-- Dataset content start --

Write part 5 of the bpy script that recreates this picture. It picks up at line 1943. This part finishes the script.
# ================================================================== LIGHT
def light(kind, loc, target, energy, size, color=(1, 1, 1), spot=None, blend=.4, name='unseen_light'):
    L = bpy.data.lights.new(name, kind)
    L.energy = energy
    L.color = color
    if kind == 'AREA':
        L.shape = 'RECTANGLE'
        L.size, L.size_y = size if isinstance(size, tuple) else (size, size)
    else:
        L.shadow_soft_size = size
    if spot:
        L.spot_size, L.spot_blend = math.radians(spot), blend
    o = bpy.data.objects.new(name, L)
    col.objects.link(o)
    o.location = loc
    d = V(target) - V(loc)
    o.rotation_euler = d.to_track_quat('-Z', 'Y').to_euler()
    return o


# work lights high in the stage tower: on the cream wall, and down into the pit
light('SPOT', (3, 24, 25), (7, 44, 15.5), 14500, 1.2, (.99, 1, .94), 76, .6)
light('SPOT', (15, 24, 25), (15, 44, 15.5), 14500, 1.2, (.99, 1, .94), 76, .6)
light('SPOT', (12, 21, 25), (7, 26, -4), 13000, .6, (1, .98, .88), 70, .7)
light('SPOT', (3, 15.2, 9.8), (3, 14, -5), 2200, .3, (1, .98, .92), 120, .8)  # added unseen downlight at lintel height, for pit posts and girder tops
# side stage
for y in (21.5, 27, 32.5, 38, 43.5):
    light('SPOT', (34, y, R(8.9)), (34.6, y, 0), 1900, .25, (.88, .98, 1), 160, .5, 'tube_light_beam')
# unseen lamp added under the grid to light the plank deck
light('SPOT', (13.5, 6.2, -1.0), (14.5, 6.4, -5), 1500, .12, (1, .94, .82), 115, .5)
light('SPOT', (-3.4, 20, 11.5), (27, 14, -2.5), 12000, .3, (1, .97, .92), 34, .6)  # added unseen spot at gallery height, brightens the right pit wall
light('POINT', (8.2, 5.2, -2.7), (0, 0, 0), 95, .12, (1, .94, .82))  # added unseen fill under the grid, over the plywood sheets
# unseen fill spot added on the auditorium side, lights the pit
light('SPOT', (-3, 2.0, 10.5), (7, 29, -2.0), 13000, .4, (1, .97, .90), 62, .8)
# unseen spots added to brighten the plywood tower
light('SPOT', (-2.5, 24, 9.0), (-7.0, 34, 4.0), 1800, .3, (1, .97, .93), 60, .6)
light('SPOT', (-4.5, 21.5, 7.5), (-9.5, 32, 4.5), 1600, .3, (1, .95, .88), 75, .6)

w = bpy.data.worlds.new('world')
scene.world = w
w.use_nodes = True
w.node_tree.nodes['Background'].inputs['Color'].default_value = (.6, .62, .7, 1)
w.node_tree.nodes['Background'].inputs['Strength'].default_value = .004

-- Dataset content end --

• **Exercise requirements**:
Reproduce the material precisely, including every line.

• **Task output**:
Write part 5 of the bpy script that recreates this picture. It picks up at line 1943. This part finishes the script.
# ================================================================== LIGHT
def light(kind, loc, target, energy, size, color=(1, 1, 1), spot=None, blend=.4, name='unseen_light'):
    L = bpy.data.lights.new(name, kind)
    L.energy = energy
    L.color = color
    if kind == 'AREA':
        L.shape = 'RECTANGLE'
        L.size, L.size_y = size if isinstance(size, tuple) else (size, size)
    else:
        L.shadow_soft_size = size
    if spot:
        L.spot_size, L.spot_blend = math.radians(spot), blend
    o = bpy.data.objects.new(name, L)
    col.objects.link(o)
    o.location = loc
    d = V(target) - V(loc)
    o.rotation_euler = d.to_track_quat('-Z', 'Y').to_euler()
    return o


# work lights high in the stage tower: on the cream wall, and down into the pit
light('SPOT', (3, 24, 25), (7, 44, 15.5), 14500, 1.2, (.99, 1, .94), 76, .6)
light('SPOT', (15, 24, 25), (15, 44, 15.5), 14500, 1.2, (.99, 1, .94), 76, .6)
light('SPOT', (12, 21, 25), (7, 26, -4), 13000, .6, (1, .98, .88), 70, .7)
light('SPOT', (3, 15.2, 9.8), (3, 14, -5), 2200, .3, (1, .98, .92), 120, .8)  # added unseen downlight at lintel height, for pit posts and girder tops
# side stage
for y in (21.5, 27, 32.5, 38, 43.5):
    light('SPOT', (34, y, R(8.9)), (34.6, y, 0), 1900, .25, (.88, .98, 1), 160, .5, 'tube_light_beam')
# unseen lamp added under the grid to light the plank deck
light('SPOT', (13.5, 6.2, -1.0), (14.5, 6.4, -5), 1500, .12, (1, .94, .82), 115, .5)
light('SPOT', (-3.4, 20, 11.5), (27, 14, -2.5), 12000, .3, (1, .97, .92), 34, .6)  # added unseen spot at gallery height, brightens the right pit wall
light('POINT', (8.2, 5.2, -2.7), (0, 0, 0), 95, .12, (1, .94, .82))  # added unseen fill under the grid, over the plywood sheets
# unseen fill spot added on the auditorium side, lights the pit
light('SPOT', (-3, 2.0, 10.5), (7, 29, -2.0), 13000, .4, (1, .97, .90), 62, .8)
# unseen spots added to brighten the plywood tower
light('SPOT', (-2.5, 24, 9.0), (-7.0, 34, 4.0), 1800, .3, (1, .97, .93), 60, .6)
light('SPOT', (-4.5, 21.5, 7.5), (-9.5, 32, 4.5), 1600, .3, (1, .95, .88), 75, .6)

w = bpy.data.worlds.new('world')
scene.world = w
w.use_nodes = True
w.node_tree.nodes['Background'].inputs['Color'].default_value = (.6, .62, .7, 1)
w.node_tree.nodes['Background'].inputs['Strength'].default_value = .004